Problem description:
Pictures aside, write out every record exactly as it appears.

Given records:
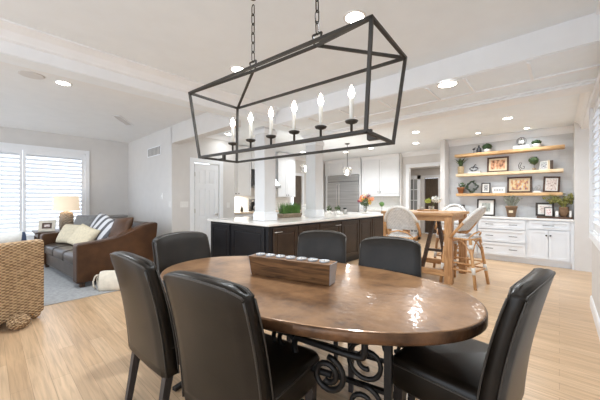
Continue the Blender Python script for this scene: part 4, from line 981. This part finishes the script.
obj('light_rail', box(-0.655, 0.655, -0.012, 0.03, 1.395, 1.419), 'cab', hu)
plate('power_outlet', 'grey outlet plate under the tall white hutch', 'outlet', (-4.05, 8.56+0.334, 1.17), 'y', 0.18, 0.12, 2)

# ------------------------------------------------------------------ pub table and rattan stools
PX0, PX1, PY0, PY1, PZ = -2.34, -1.17, 4.70, 5.72, 1.085
pt = thing('pub_table', 'tall rustic pine pub table with thick square legs', 'table', ((PX0+PX1)/2, (PY0+PY1)/2, 0))
pw, pd = (PX1-PX0)/2, (PY1-PY0)/2
obj('tabletop', box(-pw, pw, -pd, pd, PZ-0.045, PZ), 'pubtop', pt, bevel=0.005)
bm = BM()
for y in (-pd+0.06, pd-0.08): add_box(bm, -pw+0.1, pw-0.1, y, y+0.025, PZ-0.13, PZ-0.045)
for x in (-pw+0.06, pw-0.08): add_box(bm, x, x+0.025, -pd+0.1, pd-0.1, PZ-0.13, PZ-0.045)
obj('apron', bm, 'pubtop', pt)
for sx in (-1, 1):
    for sy in (-1, 1): x, y = sx*(pw-0.085), sy*(pd-0.085); obj('leg', box(x-0.055, x+0.055, y-0.055, y+0.055, 0, PZ-0.046), 'pub', pt, bevel=0.006)
for y in (-pd+0.085, pd-0.085):
    bm = BM(); add_box(bm, -pw+0.14, pw-0.14, y-0.03, y+0.03, 0.10, 0.19); obj('stretcher', bm, 'pubtop', pt, bevel=0.005)
bm = BM()
add_bar(bm, (0.17, 0, PZ-0.06), (-0.05, -0.02, 0.05), 0.075, 0.05); add_bar(bm, (0.21, 0, PZ-0.06), (0.36, 0.02, 0.05), 0.075, 0.05); add_box(bm, -0.12, 0.43, -0.04, 0.04, 0.0, 0.055); add_box(bm, 0.0, 0.33, -0.03, 0.03, 0.40, 0.44)
obj('trestle', bm, 'darkwood', pt, label='dark A-shaped trestle under the top')
ry = thing('tray', 'round wooden tray with flowers and candles on the pub table', 'tray', (-1.78, 5.42, PZ+0.001))
bm = BM(); add_lathe(bm, [(0.17, 0), (0.18, 0.006), (0.182, 0.022), (0.174, 0.022), (0.170, 0.008), (0.001, 0.008)], n=28); obj('dish', bm, 'pubtop', ry, smooth=True)
fv = thing('flower_vase', 'low glass vase of white and lime flowers on the pub table', 'flowers', (-1.72, 5.44, PZ+0.0095))
bm = BM(); add_lathe(bm, [(0.035, 0), (0.05, 0.02), (0.05, 0.08), (0.047, 0.08), (0.046, 0.02)], n=18); obj('vase', bm, 'glass', fv, smooth=True)
bm = BM()
for x, y, z in ((0.05, 0.02, 0.19), (0.11, -0.01, 0.18), (0.07, 0.05, 0.22), (-0.06, 0.0, 0.16)): add_tube(bm, [(0, 0, 0.012), (x*0.4, y*0.4, 0.09), (x, y, z)], 0.003, 5)
obj('stems', bm, 'leaf', fv)
bm = BM(); leafball(bm, 90, 0.075, 0.06, 0.02, 0.20, 0.030, 0.8, 1); leafball(bm, 70, 0.06, 0.13, -0.02, 0.19, 0.03, 0.8, 2); obj('blossoms', bm, 'petal', fv)
bm = BM(); leafball(bm, 70, 0.055, -0.06, 0.0, 0.17, 0.028, 0.9, 5); obj('blossoms', bm, 'chartreuse', fv)
for k, (dx, dy, h, lab) in enumerate(((-0.10, -0.05, 0.075, 'short white candle at the left side of the round tray'), (-0.055, -0.11, 0.055, 'shorter white candle at the front of the round tray'))):
    c = thing('candle', lab, 'candle', (-1.78+dx, 5.42+dy, PZ+0.0095)); bm = BM(); add_lathe(bm, [(0.026, 0), (0.026, h), (0.02, h+0.002), (0.001, h-0.004)], n=16); obj('wax', bm, 'wax', c, smooth=True)
    bm = BM(); add_lathe(bm, [(0.0015, h-0.004), (0.001, h+0.012)], n=6); obj('wick', bm, 'blackmetal', c)

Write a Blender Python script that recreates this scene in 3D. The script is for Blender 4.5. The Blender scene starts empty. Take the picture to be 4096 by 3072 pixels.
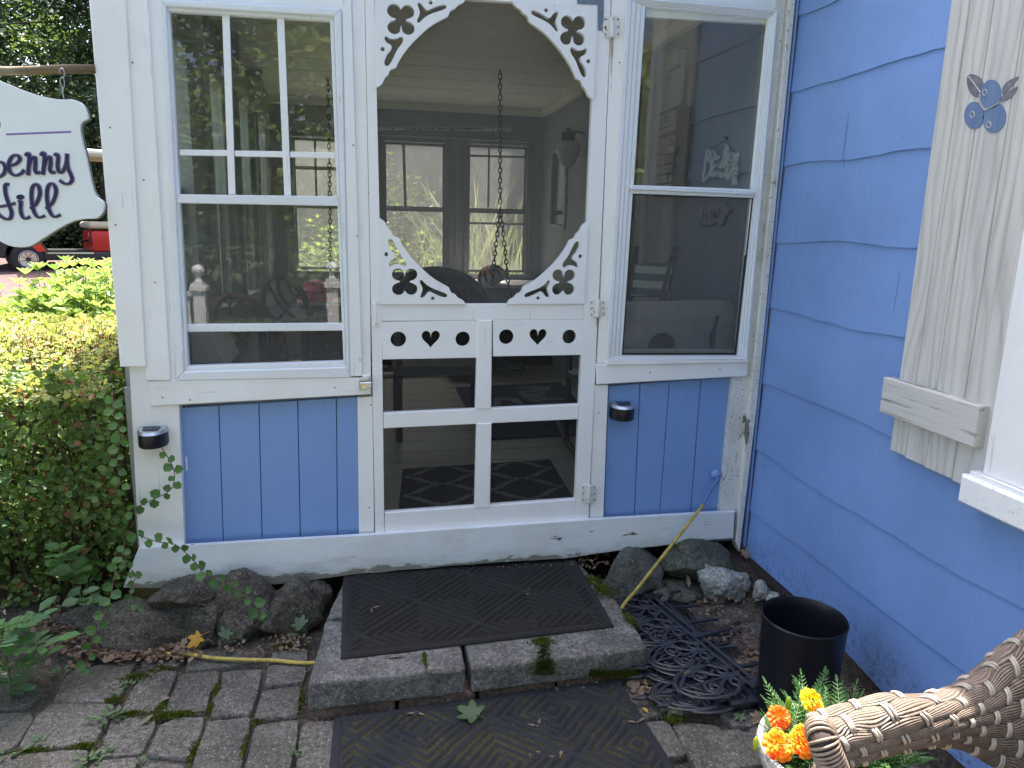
import bpy, bmesh, math, random
from mathutils import Vector, Matrix, noise
random.seed(7)
R = math.radians
C = bpy.context.scene.collection
SC = bpy.context.scene
# ---------------------------------------------------------------- camera
W_, H_ = 4096.0, 3072.0
F_ = 2937.3
YAW, PITCH, ROLL = R(-11.1817), R(12.0511), R(1.4506)
CAM = Vector((-0.0102, -2.7095, 1.1844))
f0 = Vector((-math.sin(YAW), math.cos(YAW), 0)); r0 = Vector((math.cos(YAW), math.sin(YAW), 0)); u0 = Vector((0, 0, 1))
FWD = f0*math.cos(PITCH) - u0*math.sin(PITCH); U1 = u0*math.cos(PITCH) + f0*math.sin(PITCH)
RGT = r0*math.cos(ROLL) + U1*math.sin(ROLL); UPV = U1*math.cos(ROLL) - r0*math.sin(ROLL)
cd = bpy.data.cameras.new('camera'); cam = bpy.data.objects.new('camera', cd); C.objects.link(cam)
cam.matrix_world = Matrix(((RGT.x, UPV.x, -FWD.x, CAM.x), (RGT.y, UPV.y, -FWD.y, CAM.y), (RGT.z, UPV.z, -FWD.z, CAM.z), (0, 0, 0, 1)))
cd.sensor_fit = 'HORIZONTAL'; cd.sensor_width = 36; cd.lens = 36*F_/W_; cd.clip_start = 0.02; cd.clip_end = 400
SC.camera = cam

def P(px, py, axis, val):
    """world point on an axis plane, from a measured point of the photograph"""
    d = FWD + RGT*((px - W_/2)/F_) - UPV*((py - H_/2)/F_)
    return CAM + d*((val - CAM[axis])/d[axis])
def PY(px, py, y=0.0): return P(px, py, 1, y)
def PX(px, py, x): return P(px, py, 0, x)
def PZ(px, py, z): return P(px, py, 2, z)

# ---------------------------------------------------------------- materials
MATS = {}
def nmat(name):
    m = bpy.data.materials.new(name); m.use_nodes = True
    nt = m.node_tree; b = nt.nodes['Principled BSDF']
    MATS[name] = m
    return m, nt, b
def N(nt, t, **kw):
    n = nt.nodes.new('ShaderNode' + t)
    for k, v in kw.items():
        if k.startswith('i_'): n.inputs[k[2:].replace('_', ' ')].default_value = v
        else: setattr(n, k, v)
    return n
def coord(nt, scale=(1, 1, 1), rot=(0, 0, 0), use='Position'):
    if use == 'Position': src = N(nt, 'NewGeometry').outputs['Position']
    else: src = N(nt, 'TexCoord').outputs[use]
    mp = N(nt, 'Mapping'); mp.inputs['Scale'].default_value = scale; mp.inputs['Rotation'].default_value = rot
    nt.links.new(src, mp.inputs['Vector']); return mp.outputs['Vector']
def noisef(nt, vec, scale, detail=4, rough=.55, dist=0):
    n = N(nt, 'TexNoise'); n.inputs['Scale'].default_value = scale; n.inputs['Detail'].default_value = detail
    n.inputs['Roughness'].default_value = rough; n.inputs['Distortion'].default_value = dist
    nt.links.new(vec, n.inputs['Vector']); return n.outputs['Fac']
def ramp(nt, fac, stops):
    r = N(nt, 'ValToRGB'); cr = r.color_ramp
    while len(cr.elements) < len(stops): cr.elements.new(.5)
    for e, (p, c) in zip(cr.elements, stops):
        e.position = p; e.color = (c[0], c[1], c[2], 1) if not isinstance(c, (int, float)) else (c, c, c, 1)
    nt.links.new(fac, r.inputs['Fac']); return r.outputs['Color']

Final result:
Continue the Blender Python script for this scene: part 4, from line 981. This part finishes the script.
obj('light_rail', box(-0.655, 0.655, -0.012, 0.03, 1.395, 1.419), 'cab', hu)
plate('power_outlet', 'grey outlet plate under the tall white hutch', 'outlet', (-4.05, 8.56+0.334, 1.17), 'y', 0.18, 0.12, 2)

# ------------------------------------------------------------------ pub table and rattan stools
PX0, PX1, PY0, PY1, PZ = -2.34, -1.17, 4.70, 5.72, 1.085
pt = thing('pub_table', 'tall rustic pine pub table with thick square legs', 'table', ((PX0+PX1)/2, (PY0+PY1)/2, 0))
pw, pd = (PX1-PX0)/2, (PY1-PY0)/2
obj('tabletop', box(-pw, pw, -pd, pd, PZ-0.045, PZ), 'pubtop', pt, bevel=0.005)
bm = BM()
for y in (-pd+0.06, pd-0.08): add_box(bm, -pw+0.1, pw-0.1, y, y+0.025, PZ-0.13, PZ-0.045)
for x in (-pw+0.06, pw-0.08): add_box(bm, x, x+0.025, -pd+0.1, pd-0.1, PZ-0.13, PZ-0.045)
obj('apron', bm, 'pubtop', pt)
for sx in (-1, 1):
    for sy in (-1, 1): x, y = sx*(pw-0.085), sy*(pd-0.085); obj('leg', box(x-0.055, x+0.055, y-0.055, y+0.055, 0, PZ-0.046), 'pub', pt, bevel=0.006)
for y in (-pd+0.085, pd-0.085):
    bm = BM(); add_box(bm, -pw+0.14, pw-0.14, y-0.03, y+0.03, 0.10, 0.19); obj('stretcher', bm, 'pubtop', pt, bevel=0.005)
bm = BM()
add_bar(bm, (0.17, 0, PZ-0.06), (-0.05, -0.02, 0.05), 0.075, 0.05); add_bar(bm, (0.21, 0, PZ-0.06), (0.36, 0.02, 0.05), 0.075, 0.05); add_box(bm, -0.12, 0.43, -0.04, 0.04, 0.0, 0.055); add_box(bm, 0.0, 0.33, -0.03, 0.03, 0.40, 0.44)
obj('trestle', bm, 'darkwood', pt, label='dark A-shaped trestle under the top')
ry = thing('tray', 'round wooden tray with flowers and candles on the pub table', 'tray', (-1.78, 5.42, PZ+0.001))
bm = BM(); add_lathe(bm, [(0.17, 0), (0.18, 0.006), (0.182, 0.022), (0.174, 0.022), (0.170, 0.008), (0.001, 0.008)], n=28); obj('dish', bm, 'pubtop', ry, smooth=True)
fv = thing('flower_vase', 'low glass vase of white and lime flowers on the pub table', 'flowers', (-1.72, 5.44, PZ+0.0095))
bm = BM(); add_lathe(bm, [(0.035, 0), (0.05, 0.02), (0.05, 0.08), (0.047, 0.08), (0.046, 0.02)], n=18); obj('vase', bm, 'glass', fv, smooth=True)
bm = BM()
for x, y, z in ((0.05, 0.02, 0.19), (0.11, -0.01, 0.18), (0.07, 0.05, 0.22), (-0.06, 0.0, 0.16)): add_tube(bm, [(0, 0, 0.012), (x*0.4, y*0.4, 0.09), (x, y, z)], 0.003, 5)
obj('stems', bm, 'leaf', fv)
bm = BM(); leafball(bm, 90, 0.075, 0.06, 0.02, 0.20, 0.030, 0.8, 1); leafball(bm, 70, 0.06, 0.13, -0.02, 0.19, 0.03, 0.8, 2); obj('blossoms', bm, 'petal', fv)
bm = BM(); leafball(bm, 70, 0.055, -0.06, 0.0, 0.17, 0.028, 0.9, 5); obj('blossoms', bm, 'chartreuse', fv)
for k, (dx, dy, h, lab) in enumerate(((-0.10, -0.05, 0.075, 'short white candle at the left side of the round tray'), (-0.055, -0.11, 0.055, 'shorter white candle at the front of the round tray'))):
    c = thing('candle', lab, 'candle', (-1.78+dx, 5.42+dy, PZ+0.0095)); bm = BM(); add_lathe(bm, [(0.026, 0), (0.026, h), (0.02, h+0.002), (0.001, h-0.004)], n=16); obj('wax', bm, 'wax', c, smooth=True)
    bm = BM(); add_lathe(bm, [(0.0015, h-0.004), (0.001, h+0.012)], n=6); obj('wick', bm, 'blackmetal', c)

Write a Blender Python script that recreates this scene in 3D. The script is for Blender 4.5. The Blender scene starts empty. Take the picture to be 4096 by 3072 pixels.
import bpy, bmesh, math, random
from mathutils import Vector, Matrix, noise
random.seed(7)
R = math.radians
C = bpy.context.scene.collection
SC = bpy.context.scene
# ---------------------------------------------------------------- camera
W_, H_ = 4096.0, 3072.0
F_ = 2937.3
YAW, PITCH, ROLL = R(-11.1817), R(12.0511), R(1.4506)
CAM = Vector((-0.0102, -2.7095, 1.1844))
f0 = Vector((-math.sin(YAW), math.cos(YAW), 0)); r0 = Vector((math.cos(YAW), math.sin(YAW), 0)); u0 = Vector((0, 0, 1))
FWD = f0*math.cos(PITCH) - u0*math.sin(PITCH); U1 = u0*math.cos(PITCH) + f0*math.sin(PITCH)
RGT = r0*math.cos(ROLL) + U1*math.sin(ROLL); UPV = U1*math.cos(ROLL) - r0*math.sin(ROLL)
cd = bpy.data.cameras.new('camera'); cam = bpy.data.objects.new('camera', cd); C.objects.link(cam)
cam.matrix_world = Matrix(((RGT.x, UPV.x, -FWD.x, CAM.x), (RGT.y, UPV.y, -FWD.y, CAM.y), (RGT.z, UPV.z, -FWD.z, CAM.z), (0, 0, 0, 1)))
cd.sensor_fit = 'HORIZONTAL'; cd.sensor_width = 36; cd.lens = 36*F_/W_; cd.clip_start = 0.02; cd.clip_end = 400
SC.camera = cam

def P(px, py, axis, val):
    """world point on an axis plane, from a measured point of the photograph"""
    d = FWD + RGT*((px - W_/2)/F_) - UPV*((py - H_/2)/F_)
    return CAM + d*((val - CAM[axis])/d[axis])
def PY(px, py, y=0.0): return P(px, py, 1, y)
def PX(px, py, x): return P(px, py, 0, x)
def PZ(px, py, z): return P(px, py, 2, z)

# ---------------------------------------------------------------- materials
MATS = {}
def nmat(name):
    m = bpy.data.materials.new(name); m.use_nodes = True
    nt = m.node_tree; b = nt.nodes['Principled BSDF']
    MATS[name] = m
    return m, nt, b
def N(nt, t, **kw):
    n = nt.nodes.new('ShaderNode' + t)
    for k, v in kw.items():
        if k.startswith('i_'): n.inputs[k[2:].replace('_', ' ')].default_value = v
        else: setattr(n, k, v)
    return n
def coord(nt, scale=(1, 1, 1), rot=(0, 0, 0), use='Position'):
    if use == 'Position': src = N(nt, 'NewGeometry').outputs['Position']
    else: src = N(nt, 'TexCoord').outputs[use]
    mp = N(nt, 'Mapping'); mp.inputs['Scale'].default_value = scale; mp.inputs['Rotation'].default_value = rot
    nt.links.new(src, mp.inputs['Vector']); return mp.outputs['Vector']
def noisef(nt, vec, scale, detail=4, rough=.55, dist=0):
    n = N(nt, 'TexNoise'); n.inputs['Scale'].default_value = scale; n.inputs['Detail'].default_value = detail
    n.inputs['Roughness'].default_value = rough; n.inputs['Distortion'].default_value = dist
    nt.links.new(vec, n.inputs['Vector']); return n.outputs['Fac']
def ramp(nt, fac, stops):
    r = N(nt, 'ValToRGB'); cr = r.color_ramp
    while len(cr.elements) < len(stops): cr.elements.new(.5)
    for e, (p, c) in zip(cr.elements, stops):
        e.position = p; e.color = (c[0], c[1], c[2], 1) if not isinstance(c, (int, float)) else (c, c, c, 1)
    nt.links.new(fac, r.inputs['Fac']); return r.outputs['Color']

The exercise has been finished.